Moksha
Moksha is last in the Hindu scheme of values, for it ought to be the final and supreme aspiration of man. In a well-lived life, young boys and girls attend to accomplishments like learning; in youth, enjoyment should be the principal aim; in later life, one should pursue the ideals of virtue and spiritual liberation. Moksha is this desire to be free of the endless cycle of transmigration that traps the spirit. The Upanishads tell us that there is nothing higher than people, but people are not mere assemblages of body, life, and mind born of and subject to physical nature.
The natural half-animal being is not a person's whole or real being; it is but the instrument for the use of spirit that is the truth of their being.
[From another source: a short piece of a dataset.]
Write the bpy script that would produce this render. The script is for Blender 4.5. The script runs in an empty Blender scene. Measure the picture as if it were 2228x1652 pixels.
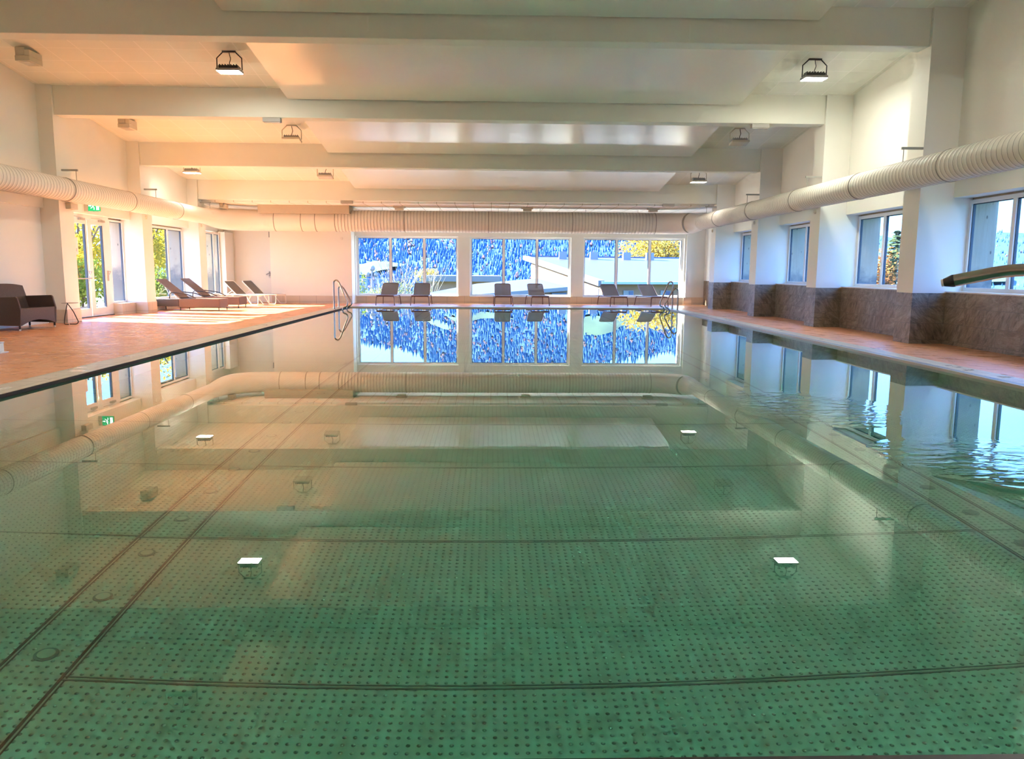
import bpy, math, random
from math import sin, cos, pi, radians, sqrt, hypot
from mathutils import Vector, Matrix
random.seed(11)
S = bpy.context.scene
COL = S.collection

# ------------------------------------------------------------------ camera
W_, H_ = 2228, 1652
F, PITCH, YAW, ROLL, EYE = 1695.13, radians(7.959), radians(1.569), radians(0.406), 1.2
cd = bpy.data.cameras.new('camera'); cam = bpy.data.objects.new('camera', cd); COL.objects.link(cam)
cd.sensor_fit = 'HORIZONTAL'; cd.sensor_width = 36.0; cd.lens = F / W_ * 36.0
cd.clip_start = 0.05; cd.clip_end = 6000
cam.matrix_world = (Matrix.Translation((0, 0, EYE)) @ Matrix.Rotation(-YAW, 4, 'Z') @
                    Matrix.Rotation(pi / 2 - PITCH, 4, 'X') @ Matrix.Rotation(ROLL, 4, 'Z'))
S.camera = cam

# ------------------------------------------------------------------ render settings, light
S.view_settings.view_transform = 'Standard'; S.view_settings.look = 'None'
S.view_settings.gamma = 1.0; S.view_settings.use_curve_mapping = False
S.view_settings.exposure = 4.28
cy = S.cycles
cy.max_bounces = 11; cy.diffuse_bounces = 5; cy.glossy_bounces = 4; cy.transmission_bounces = 6
cy.use_adaptive_sampling = True; cy.adaptive_threshold = 0.05; cy.adaptive_min_samples = 16
cy.transparent_max_bounces = 12
cy.sample_clamp_indirect = 4.0
cy.caustics_refractive = True; cy.caustics_reflective = True
cy.blur_glossy = 0.3
try:
    cy.use_denoising = True; cy.denoiser = 'OPENIMAGEDENOISE'
except Exception: pass

world = bpy.data.worlds.new('sky'); S.world = world; world.use_nodes = True
wn = world.node_tree; wn.nodes.clear()
tc = wn.nodes.new('ShaderNodeTexCoord'); sx = wn.nodes.new('ShaderNodeSeparateXYZ')
rp = wn.nodes.new('ShaderNodeValToRGB'); bg = wn.nodes.new('ShaderNodeBackground'); wo = wn.nodes.new('ShaderNodeOutputWorld')
wn.links.new(tc.outputs['Generated'], sx.inputs[0]); wn.links.new(sx.outputs[2], rp.inputs[0])
cr = rp.color_ramp
cr.elements[0].position = 0.0; cr.elements[0].color = (0.19, 0.46, 0.95, 1)
cr.elements[1].position = 1.0; cr.elements[1].color = (0.12, 0.30, 0.85, 1)
e = cr.elements.new(0.12); e.color = (0.17, 0.43, 1.0, 1)
e = cr.elements.new(0.45); e.color = (0.15, 0.36, 1.0, 1)
wn.links.new(rp.outputs[0], bg.inputs[0]); bg.inputs[1].default_value = 0.43
wn.links.new(bg.outputs[0], wo.inputs[0])

SUND = Vector((1.0, -0.264, -0.533)).normalized()
sl = bpy.data.lights.new('sun', 'SUN'); sl.energy = 3.4; sl.angle = radians(0.6); sl.color = (1.0, 0.92, 0.76)
so = bpy.data.objects.new('sun', sl); COL.objects.link(so); so.rotation_euler = SUND.to_track_quat('-Z', 'Y').to_euler()
so.location = (-30, 8, 20)

# ------------------------------------------------------------------ geometry constants
YC = [13.98 + 4.245 * k for k in range(-3, 4)]        # column near faces, k=-3..3
Y1, Y2, Y3, Y4 = YC[3:7]
XR, XL = 7.62, -9.76                                     # column fronts
WR, WL = 8.23, -10.1                                     # wall faces
GR, GL = 8.53, -10.32                                    # window planes
OR, OL = 8.98, -10.74                                      # outer faces
PX0, PX1, PY0, PY1, PD = -4.52, 5.60, 1.765, 25.05, -1.1
ZF = -0.07
def zc(y): return 6.007 - 0.128 * (y - 12)
def zb(y): return 5.367 - 0.128 * (y - 12)
def fz(x, y):
    d = max(PX0 - x, x - PX1, PY0 - y, y - PY1, 0)
    if d < 0.4: return 0.03
    return 0.03 - 0.10 * min(1, (d - 0.4) / 1.6)

# ------------------------------------------------------------------ materials
def lin(r, g, b):
    f = lambda c: (c / 255 / 12.92) if c / 255 <= 0.04045 else ((c / 255 + 0.055) / 1.055) ** 2.4
    return (f(r), f(g), f(b), 1)
class NT:
    def __init__(s, name):
        s.m = bpy.data.materials.new(name); s.m.use_nodes = True; s.t = s.m.node_tree; s.t.nodes.clear()
        s.out = s.n('ShaderNodeOutputMaterial')
    def n(s, typ, **kw):
        x = s.t.nodes.new(typ)
        for k, v in kw.items(): setattr(x, k, v)
        return x
    def l(s, a, b): s.t.links.new(a, b)
    def math(s, op, a, b=None, c=None):
        x = s.n('ShaderNodeMath', operation=op)
        for i, v in enumerate((a, b, c)):
            if v is None: continue
            if isinstance(v, (int, float)): x.inputs[i].default_value = v
            else: s.l(v, x.inputs[i])
        return x.outputs[0]
    def mix(s, fac, a, b):
        x = s.n('ShaderNodeMix', data_type='RGBA')
        for i, v in ((0, fac), (6, a), (7, b)):
            if isinstance(v, (int, float)): x.inputs[i].default_value = v
            elif isinstance(v, tuple): x.inputs[i].default_value = v
            else: s.l(v, x.inputs[i])
        return x.outputs[2]
    def noise(s, scale, detail=4, rough=0.5, vec=None, dist=0.0):
        x = s.n('ShaderNodeTexNoise'); x.inputs['Scale'].default_value = scale; x.inputs['Detail'].default_value = detail
        x.inputs['Roughness'].default_value = rough; x.inputs['Distortion'].default_value = dist
        if vec is not None: s.l(vec, x.inputs['Vector'])
        return x.outputs['Fac']
    def coord(s): return s.n('ShaderNodeTexCoord').outputs['Object']
    def maprange(s, v, a, b, c=0.0, d=1.0):
        x = s.n('ShaderNodeMapRange'); s.l(v, x.inputs[0])
        for i, q in enumerate((a, b, c, d)): x.inputs[i + 1].default_value = q
        return x.outputs[0]
    def scale(s, vec, sc):
        x = s.n('ShaderNodeVectorMath', operation='MULTIPLY'); s.l(vec, x.inputs[0]); x.inputs[1].default_value = sc
        return x.outputs[0]
    def bump(s, h, strength=0.3, dist=0.01, normal=None):
        x = s.n('ShaderNodeBump'); x.inputs['Strength'].default_value = strength; x.inputs['Distance'].default_value = dist
        s.l(h, x.inputs['Height'])
        if normal is not None: s.l(normal, x.inputs['Normal'])
        return x.outputs[0]
    def princ(s, color, rough=0.6, metal=0.0, normal=None, **kw):
        p = s.n('ShaderNodeBsdfPrincipled')
        if isinstance(color, tuple): p.inputs['Base Color'].default_value = color
        else: s.l(color, p.inputs['Base Color'])
        if isinstance(rough, (int, float)): p.inputs['Roughness'].default_value = rough
        else: s.l(rough, p.inputs['Roughness'])
        p.inputs['Metallic'].default_value = metal
        if normal is not None: s.l(normal, p.inputs['Normal'])
        for k, v in kw.items(): p.inputs[k].default_value = v
        s.l(p.outputs[0], s.out.inputs[0]); return p
def plain(name, color, rough=0.5, metal=0.0, var=0.06, sc=9.0, **kw):
    t = NT(name); c = t.coord(); f = t.noise(sc, 4, 0.6, c)
    dark = tuple(x * (1 - var) for x in color[:3]) + (1,); lite = tuple(min(1, x * (1 + var)) for x in color[:3]) + (1,)
    b = t.bump(t.noise(sc * 18, 2, 0.6, c), 0.05, 0.003)
    t.princ(t.mix(f, dark, lite), rough, metal, b, **kw); return t.m
def grid_lines(t, vec, w, h, mortar, offset=0.0, c1=(0, 0, 0, 1), c2=(0, 0, 0, 1)):
    x = t.n('ShaderNodeTexBrick', offset=offset, squash=1.0)
    t.l(vec, x.inputs['Vector']); x.inputs['Scale'].default_value = 1.0
    x.inputs['Brick Width'].default_value = w; x.inputs['Row Height'].default_value = h
    x.inputs['Mortar Size'].default_value = mortar; x.inputs['Mortar Smooth'].default_value = 0.1
    x.inputs['Color1'].default_value = c1; x.inputs['Color2'].default_value = c2; x.inputs['Mortar'].default_value = (1, 1, 1, 1)
    return x
def wallvec(t):
    s_ = t.n('ShaderNodeSeparateXYZ'); t.l(t.coord(), s_.inputs[0]); k = t.n('ShaderNodeCombineXYZ')
    t.l(t.math('ADD', s_.outputs[0], s_.outputs[1]), k.inputs[0]); t.l(s_.outputs[2], k.inputs[1]); return k.outputs[0]
M = {}
CREAM = (0.86, 0.85, 0.77, 1)
M['paint'] = plain('wall_paint', CREAM, 0.62, var=0.02, sc=1.5)
M['beam'] = plain('beam_paint', (0.83, 0.825, 0.725, 1), 0.6, var=0.03, sc=1.2)
M['white'] = plain('white_frame', (0.84, 0.86, 0.85, 1), 0.35, var=0.02)
M['gasket'] = plain('dark_gasket', (0.05, 0.07, 0.10, 1), 0.5)
M['chrome'] = plain('polished_steel', (0.48, 0.43, 0.40, 1), 0.2, 1.0, var=0.03)
M['dark_chrome'] = plain('brown_metal', (0.20, 0.12, 0.10, 1), 0.3, 0.7)
M['white_metal'] = plain('white_metal', (0.86, 0.84, 0.80, 1), 0.3)
M['black'] = plain('black_metal', (0.025, 0.02, 0.02, 1), 0.4)
M['grey'] = plain('grey_plastic', (0.42, 0.41, 0.37, 1), 0.5)
M['box'] = plain('beige_plastic', (0.62, 0.58, 0.47, 1), 0.5)
M['lens_off'] = plain('lamp_glass_off', (0.66, 0.63, 0.55, 1), 0.2)
M['bulk'] = plain('grey_alu', (0.30, 0.30, 0.30, 1), 0.35, 0.5)
M['tag'] = plain('pale_plate', (0.8, 0.78, 0.7, 1), 0.4)
t = NT('duct_paint'); c = t.coord()
rust = t.maprange(t.noise(2.2, 6, 0.7, c), 0.60, 0.80)
t.princ(t.mix(t.math('MULTIPLY', rust, 0.35), (0.83, 0.79, 0.70, 1), (0.55, 0.50, 0.38, 1)), 0.52, 0.0,
        t.bump(t.noise(30, 2, 0.5, c), 0.04, 0.003)); M['duct'] = t.m
M['seam'] = plain('duct_seam', (0.34, 0.31, 0.26, 1), 0.5)
def emit(name, col, st):
    t = NT(name); e_ = t.n('ShaderNodeEmission'); e_.inputs[0].default_value = col; e_.inputs[1].default_value = st
    t.l(e_.outputs[0], t.out.inputs[0]); return t.m
M['lamp_on'] = emit('lamp_light', (1.0, 0.98, 0.86, 1), 14.0); M['lamp_soft'] = emit('lamp_light_soft', (1.0, 0.93, 0.84, 1), 3.5)
M['exit_green'] = emit('exit_green', (0.03, 0.42, 0.12, 1), 0.10)
M['exit_white'] = emit('exit_white', (1, 1, 0.95, 1), 0.16)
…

It is the ultimate aim, the final good, and as such is set over and above the other three. Artha, kama, and dharma, known as the trivarga, or “group of three,” are the pursuits of the world; each implies its own orientation or life philosophy, and to each a special literature is dedicated.
But by far the greatest measure of Indian thought, research, teaching, and writing has been concerned with the supreme spiritual theme of liberation from ignorance and the passions of the world's general illusion. Mok-sha, from the root muc,“to loose, set free, let go, release, liberate, deliver, to leave, abandon, quit,” means “liberation.” These terms suggest the highest end of man as conceived by Hinduism.